MR: Yes Norwich is quite special in that sense, since I first became involved in doing music here there’s never really been a generational divide. Maybe this is less true now than seven years ago when I first moved to Norwich, but this would be for all sorts of different reasons. Partly I think that making ‘indie’ music has, in the the last decade, become a lot more fashionable. Also in this time self promotion on the internet has become the absolute norm for most bands. I remember in 2004 or whatever me and my brother both starting myspace accounts for our separate bands, we were kind on the cusp of what I see as a divide of some sort. There’s suspicion of the generation who grew up with the internet and also, to a degree, post-strokes homogenised indie culture.

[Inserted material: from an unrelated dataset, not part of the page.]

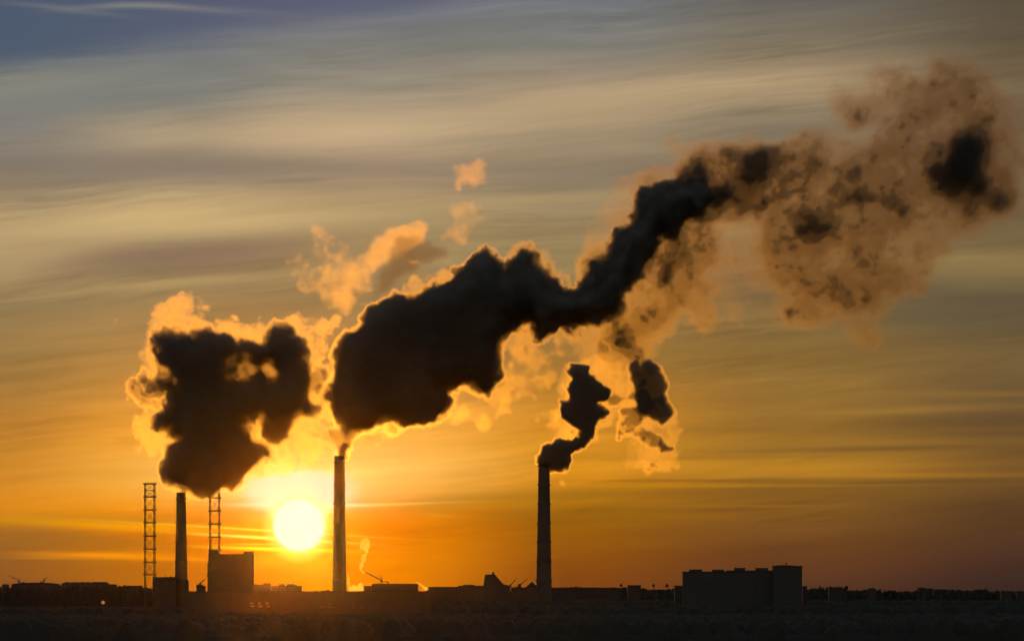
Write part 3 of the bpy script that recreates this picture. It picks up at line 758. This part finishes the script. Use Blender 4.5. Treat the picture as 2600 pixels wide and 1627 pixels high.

And on their side a dismissal of the older generation, or a confusion of some kind as to why anyone would stay in norwich playing in the same unsuccessful bands to the same people for years on end. Whereas what was exciting to me when I first encountered the music scene was just that. There was a lack of careerism which, I think, was what made it a special place to make and play music.

I don’t have a God, but recently I have been thinking that believing in God is more appropriate than believing in music.